Scan the material and copy every line in which "part" appears.

The records —
■ ■ ■ ■ ■
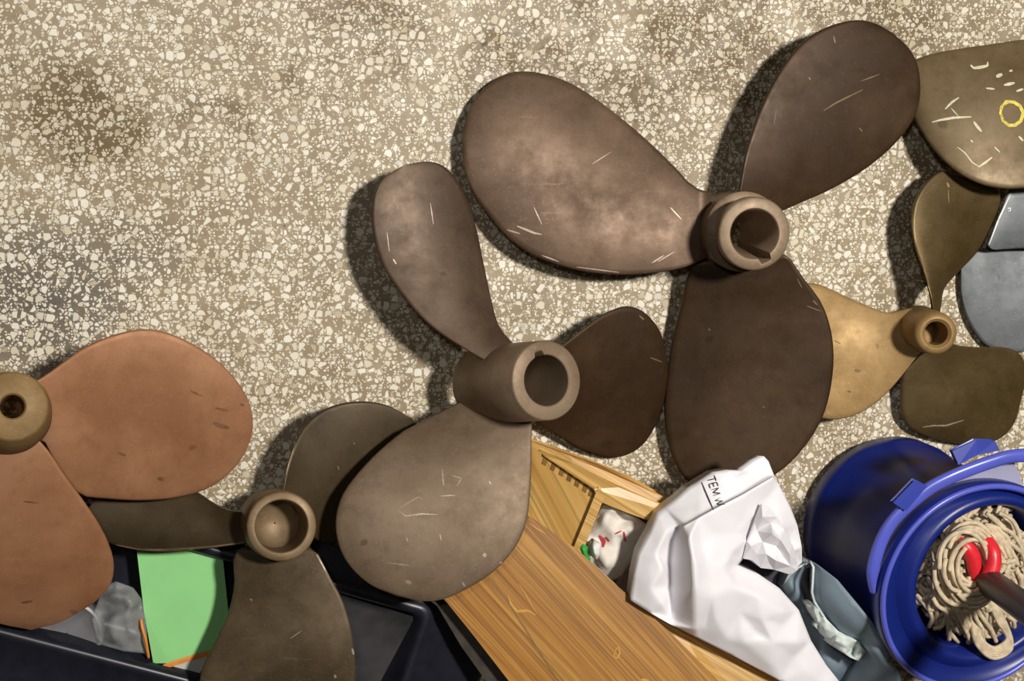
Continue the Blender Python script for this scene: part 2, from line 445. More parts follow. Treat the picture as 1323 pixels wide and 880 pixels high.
M['alu'] = bronze('grey_aluminium', (.11, .115, .12), (.16, .17, .18), (.23, .24, .255), rough=.52, metal=.4, off=10.4, scratch=.4)
M['scar'] = plain('bare_scratch', (.36, .29, .22), .4, .3, .25, 300)
M['paint'] = plain('yellowed_paint', (.66, .62, .42), .6, 0, .2, 200)
M['yellow'] = plain('yellow_paint', (.72, .60, .10), .6, 0, .25, 200)
M['wood'] = wood('varnished_pine', -.84, (.27, .105, .012), (.39, .17, .022), (.50, .25, .045))
M['woodlight'] = wood('pale_pine', -.55, (.50, .27, .06), (.62, .37, .11), (.70, .46, .17), rough=.4)
M['woodend'] = wood('pine_end', -1.1, (.50, .27, .06), (.60, .36, .10), (.68, .43, .14), rough=.4, sc=.6)
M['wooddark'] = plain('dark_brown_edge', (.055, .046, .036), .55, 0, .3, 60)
M['joint'] = plain('glue_stained_joint', (.22, .10, .015), .5, 0, .3, 90)
M['black'] = plain('black_plastic', (.012, .012, .016), .38, 0, .3, 60)
M['navy'] = plain('navy_black_plastic', (.012, .013, .021), .32, 0, .25, 50)
M['scuff'] = plain('scuffed_black_plastic', (.045, .043, .046), .42, 0, .5, 14)
M['bag'] = plain('white_polythene', (.86, .84, .88), .28, 0, .02, 30)
M['inside'] = plain('bag_mouth_shade', (.035, .03, .05), .6)  # shade inside the bag, as a dark colour
M['flapshadow'] = plain('grey_flap_shadow', (.22, .21, .24), .5)  # shadow of the bag's flap edge, as a colour
M['ink'] = plain('black_ink', (.015, .015, .02), .5)
M['blue2'] = plain('mid_blue_plastic', (.03, .05, .36), .3, 0, .08, 12)
M['blue'] = plain('blue_plastic', (.006, .017, .165), .36, 0, .10, 12)
M['bluelight'] = plain('lighter_blue_plastic', (.095, .115, .56), .28, 0, .08, 12)
M['navyblue'] = plain('deep_blue_plastic', (.006, .011, .085), .35, 0, .15, 12)
M['lilac'] = plain('pale_lilac_plastic', (.33, .33, .48), .4, 0, .08, 30)
M['rubber'] = plain('slate_blue_rubber', (.185, .245, .30), .6, 0, .08, 25, bmp=.1)
M['lining'] = plain('torn_pale_lining', (.62, .68, .66), .8, 0, .15, 120, bmp=.4)
M['yarn'] = plain('cotton_yarn', (.60, .49, .34), .9, 0, .28, 90, bmp=.5)
M['red'] = plain('red_plastic', (.70, .022, .035), .35, 0, .1, 40)
M['handle'] = plain('dark_grey_handle', (.035, .034, .033), .4, 0, .3, 40)
M['green'] = plain('light_green_card', (.27, .64, .24), .55, 0, .05, 18)
M['orange'] = plain('orange_print', (.75, .25, .04), .5, 0, .1, 80)
M['pale'] = plain('pale_grey_card', (.50, .52, .48), .6, 0, .05, 60)
M['greyplastic'] = plain('grey_plastic', (.17, .17, .18), .35, 0, .15, 40)
M['tissue'] = plain('tissue_paper', (.78, .73, .66), .9, 0, .06, 60)
M['kraft'] = plain('brown_paper', (.20, .125, .09), .8, 0, .2, 60)
M['whitefoil'] = plain('white_wrapper', (.85, .85, .84), .5, 0, .04, 60)
M['greenplastic'] = plain('bright_green_plastic', (.04, .42, .07), .35, 0, .1, 60)
m, nt, b = mat('clear_film'); M['film'] = m
b.inputs['Base Color'].default_value = (.80, .82, .82, 1); b.inputs['Roughness'].default_value = .06
b.inputs['Alpha'].default_value = .16
bump(nt, b, noise_n(nt, pos(nt), 90, 3, .6), .5, .003)

# ------------------------------------------------------------------ setting
def floor():
    V = [(-2.5, -2.5, 0), (3, -2.5, 0), (3, 2.5, 0), (-2.5, 2.5, 0)]
    V += [(x, y, -.05) for x, y, z in V]
    o = build('floor', V, [(0, 1, 2, 3), (7, 6, 5, 4), (0, 4, 5, 1), (1, 5, 6, 2), (2, 6, 7, 3), (3, 7, 4, 0)], M['floor'], smooth=False)
    tag(o, 'beige terrazzo floor with white chips and brown stains', None, None, 'structure')
floor()

G = 'boat propellers laid out on the terrazzo floor'
def prop(px, py, label):
    p = P(px, py, 0); return thing('boat_propeller', p, label, 'propeller', G)

# ---- the largest propeller (top middle)
t = prop(945, 297, 'largest bronze propeller, blades spread at top centre, keyed hub with a flange')
hub(t, (975, 302, .150), (940, 296, .035), .0435, .047, .029, M['hubgrey'], key=(-1.15, .20, .007), bevel=.0025, bore_end=.016, collar=(.50, .62, .0485, .034))
blade(t, [(919, 249), (914, 247), (897, 242), (874, 218), (843, 187.5), (808, 157), (773, 130), (742, 110), (711, 97.5), (677, 92), (650, 97), (622.5, 118), (607, 141)],
      [(919, 331), (912, 333), (889, 344), (850.5, 352), (812, 355), (765.5, 352.5), (727, 344), (688, 329), (657, 307), (630, 276), (611, 249), (600, 215)],
      (597, 176), (.072, .075, .024, .056, .032), M['brown'], camber=.012, t_root=.03,
      scr=[([(668, 292), (690, 301), (700, 303)], 3), ([(655, 297), (672, 302)], 2), ([(690, 268), (700, 290)], 1.5), ([(842, 340), (858, 330)], 2), ([(850, 338), (872, 325)], 1.5), ([(745, 345), (800, 352)], 1.6), ([(866, 268), (880, 283)], 1.5), ([(700, 330), (722, 338)], 2), ([(765, 212), (790, 196)], 1.2)], scr_m=M['scar'])
blade(t, [(953, 258), (956, 242), (963, 200), (972, 170), (985, 135), (1003, 100), (1025, 68), (1050, 45), (1080, 31), (1108, 26), (1130, 30)],
      [(998, 277), (1012, 272), (1040, 259.5), (1069, 247), (1114, 221), (1151, 191), (1176, 161), (1187, 135), (1189, 109), (1185, 82), (1174, 62)],
      (1153, 42), (.090, .074, .080, .068, .068), M['deep'], camber=.006, t_root=.03,
      scr=[([(1064, 143), (1080, 133), (1098, 124), (1115, 116)], 2), ([(1112, 105), (1136, 96)], 1.4), ([(1077, 46), (1079, 56)], 2), ([(1110, 165), (1114, 170)], 2), ([(1045, 100), (1047, 103)], 2), ([(1000, 160), (1003, 140)], 1)], scr_m=M['hub'])
blade(t, [(905, 333), (893, 347), (879, 400), (867, 451), (861, 501), (859, 540), (865, 578), (879, 609), (896, 628), (915, 638)],
      [(1008, 325), (1018, 331), (1037, 358), (1060, 389), (1072, 420), (1077, 455), (1074, 497), (1064, 536), (1045, 570), (1022, 597), (1002, 613), (975, 632)],
      (945, 642), (.050, .085, .026, .078, .050), M['deep'], camber=.006, t_root=.03,
      scr=[([(1050, 388), (1056, 394)], 2), ([(1042, 395), (1060, 402)], 1.5), ([(915, 425), (918, 427)], 2), ([(985, 525), (988, 527)], 2), ([(1030, 360), (1036, 372)], 1.4)], scr_m=M['hub'])

# ---- the propeller in the middle, leaning with a long hub
t = prop(640, 495, 'brown bronze propeller in the centre with a long hub, one blade over the wooden box')
hub(t, (706.5, 491.5, .190), (628, 497, .055), .0455, .048, .029, M['hubgrey'], key=(1.9, .18, .005), bevel=.002, bore_end=.022)
blade(t, [(646, 478), (638, 473), (601, 451.5), (557, 422), (523, 385.5), (496, 346), (484, 312), (480, 283), (484, 249), (495, 231)],
      [(668, 449), (658, 438), (645, 422), (635.5, 390), (626, 346), (616, 297.5), (606, 263), (591.5, 234), (572, 214), (552, 208.6)],
      (523, 213), (.130, .125, .092, .062, .068), M['umber'], camber=.008, t_root=.02,
      scr=[([(642, 470), (650, 458)], 2), ([(508, 335), (512, 341)], 2), ([(556, 262), (560, 290)], 1.4), ([(500, 300), (503, 325)], 1)], scr_m=M['scar'])
blade(t, [(700, 470), (733, 442), (758, 422), (782, 405), (811.5, 396), (831, 402.6), (851, 425), (860, 454)],
      [(668, 520), (694, 545), (723.5, 564), (758, 583.5), (797, 591), (826, 579), (846, 552), (858, 517.5)],
      (863, 484), (.085, .050, .062, .020, .032), M['deep'], camber=.008, t_root=.03,
      scr=[([(840, 462), (856, 468)], 2), ([(826, 408), (832, 413)], 2)], scr_m=M['hub'])
blade(t, [(606, 515), (590, 522), (577, 529), (538, 549), (527.5, 553.5), (493, 580.6), (462, 613), (442.5, 640.5), (434, 671), (437, 702), (450, 729), (477, 754.5)],
      [(690, 515), (687, 552), (686.7, 598), (685, 636.6), (680, 675), (666.6, 706), (639.6, 737), (608.6, 758), (574, 774), (547, 777)],
      (512, 770), (.080, .115, .118, .168, .148), M['grey'], camber=.010, t_root=.022,
      scr=[([(571, 606), (573, 628)], 2.4), ([(569, 641), (588, 640)], 1.6), ([(515, 660), (524, 667), (545, 664), (566, 665)], 2.0), ([(517, 656), (540, 642), (548, 646)], 1.2), ([(524, 751), (531, 754)], 5), ([(624, 716), (628, 719)], 6), ([(499, 727), (530, 731)], 1.6), ([(597, 752), (601, 758)], 3), ([(582, 614), (596, 618), (590, 628)], 1.3), ([(632, 622), (634, 626)], 2), ([(568, 690), (570, 698)], 2), ([(525, 695), (527, 700)], 2), ([(645, 728), (652, 724)], 3)], scr_m=M['scar'])

# ---- copper coloured propeller at the left edge
t = prop(5, 545, 'copper coloured propeller at the left edge with a small bored hub')
hub(t, (16, 525, .205), (12, 534, .145), .037, .045, .0125, M['copperhub'], bevel=.003)
blade(t, [(20, 525), (30, 501), (56, 487), (82, 468), (109, 449), (147, 433), (185, 425.6), (218, 431), (256, 449), (289, 473.6), (313.5, 503.6), (325, 530)],
      [(30, 560), (57, 570), (65, 585), (82, 612.6), (103.6, 639), (136, 644), (185, 646.5), (229, 642.6), (272.6, 629), (305, 602), (322, 573)],
      (327, 552), (.165, .150, .135, .108, .105), M['copper'], camber=.008, t_root=.02,
      scr=[([(276, 546), (284, 550), (296, 553)], 6), ([(246, 505), (262, 512)], 2.5), ([(278, 527), (295, 531)], 3), ([(204, 618), (212, 620)], 5), ([(310, 522), (316, 524)], 3), ([(153, 585), (163, 589)], 3)], scr_m=M['stain'])
blade(t, [(-30, 545), (-50, 590), (-78, 660), (-86, 720), (-70, 765), (-30, 795), (0, 806)],
      [(30, 550), (60, 580), (83.6, 614.5), (109, 649), (127, 676), (140, 702), (147, 729), (143, 754.5), (125, 776), (100, 792), (75, 805)],
      (40, 814), (.165, .165, .120, .120, .072), M['copper'], camber=.008, t_root=.03,
      scr=[([(28, 779), (42, 777)], 3), ([(30, 648), (50, 650)], 2)], scr_m=M['stain'])
blade(t, [(-20, 520), (-60, 480), (-110, 440), (-170, 430), (-215, 460)], [(-15, 560), (-60, 570), (-110, 575), (-170, 555), (-215, 510)], (-228, 480), (.15, .15, .1, .1, .07), M['copper'], t_root=.03)

# ---- dark propeller between copper one and centre one
t = prop(352, 676, 'dark bronze propeller with a deep bored hub, between the copper propeller and the central one')
hub(t, (364, 680, .150), (352, 675, .075), .0395, .041, .0295, M['hub'], bevel=.002, bore_floor=.35)
blade(t, [(324, 664), (318, 662), (294.5, 659), (272.6, 648), (256, 637), (215, 628), (170, 628), (130, 640)],
      [(325, 702.5), (318, 703), (272.6, 708), (218, 712.4), (180, 711), (147, 704), (120, 690)],
      (108, 664), (.100, .118, .070, .092, .075), M['dark'], camber=.006, t_root=.03,
      scr=[([(150, 704), (180, 710), (220, 711), (270, 707), (315, 701)], 3.2), ([(222, 712), (250, 709)], 2.5)], scr_m=M['hub'])
blade(t, [(365, 637), (366, 630), (370, 608), (378, 580), (392, 553), (413, 533), (440, 522), (470, 519), (500, 524)],
      [(402, 690), (414, 700), (445, 699), (490, 680), (525, 645), (545, 605), (550, 575)],
      (533, 541), (.110, .085, .078, .050, .058), M['dark'], camber=.006, t_root=.03,
      scr=[([(365, 632), (373, 600), (382, 572)], 1.6), ([(436, 602), (438, 607)], 2), ([(457, 572), (458, 574)], 2)], scr_m=M['hub'])
blade(t, [(333, 712), (322, 706), (304, 713), (302, 735), (303, 757), (294, 795), (278, 829.5), (261, 865), (258, 905), (280, 945)],
      [(400, 708), (408, 712), (425, 743), (442, 775), (453, 812), (458, 844), (459, 878), (445, 925), (410, 958)],
      (345, 965), (.110, .125, .095, .130, .100), M['smoke'], camber=.010, t_root=.026,
      scr=[([(395, 695), (410, 718), (425, 745)], 2), ([(443, 778), (447, 790)], 3), ([(455, 838), (457, 846)], 3), ([(323, 774), (326, 776)], 2), ([(432, 872), (434, 876)], 3), ([(375, 825), (390, 815)], 1.2)], scr_m=M['scar'])

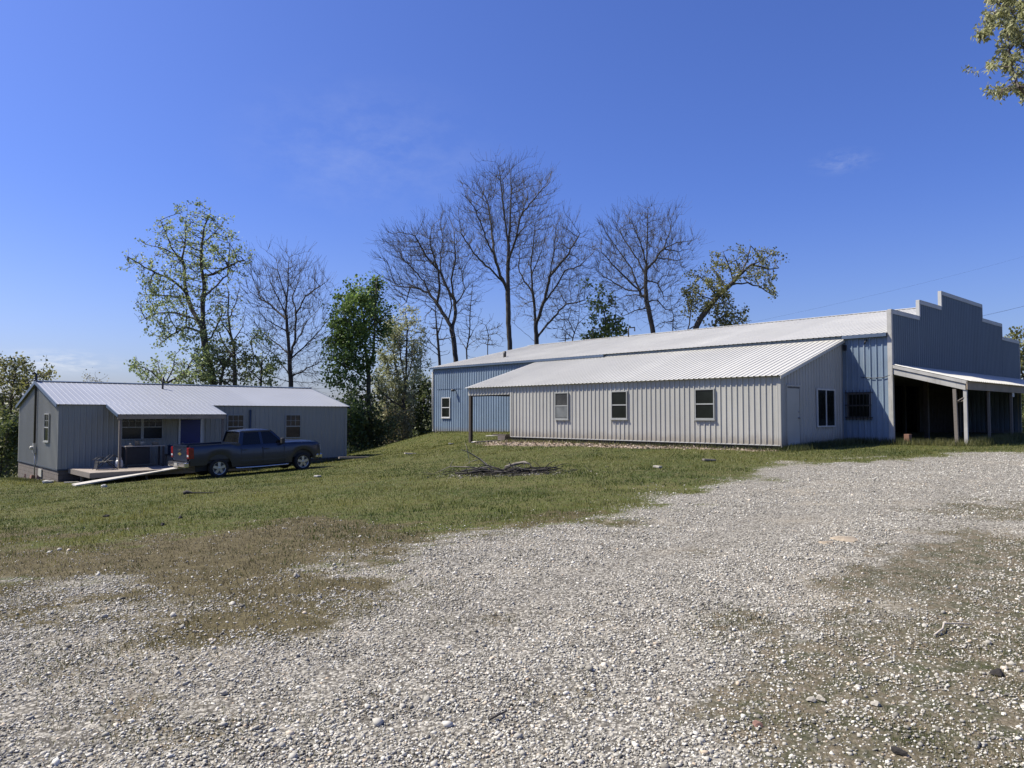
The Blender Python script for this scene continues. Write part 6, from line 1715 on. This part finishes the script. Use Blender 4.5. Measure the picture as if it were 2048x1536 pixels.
■ ■ ■ ■ ■
Exercise output —
Continue the Blender Python script for this scene: part 2, from line 445. More parts follow. Treat the picture as 1323 pixels wide and 880 pixels high.
The Blender Python script for this scene continues. Write part 6, from line 1715 on. This part finishes the script. Use Blender 4.5. Measure the picture as if it were 2048x1536 pixels.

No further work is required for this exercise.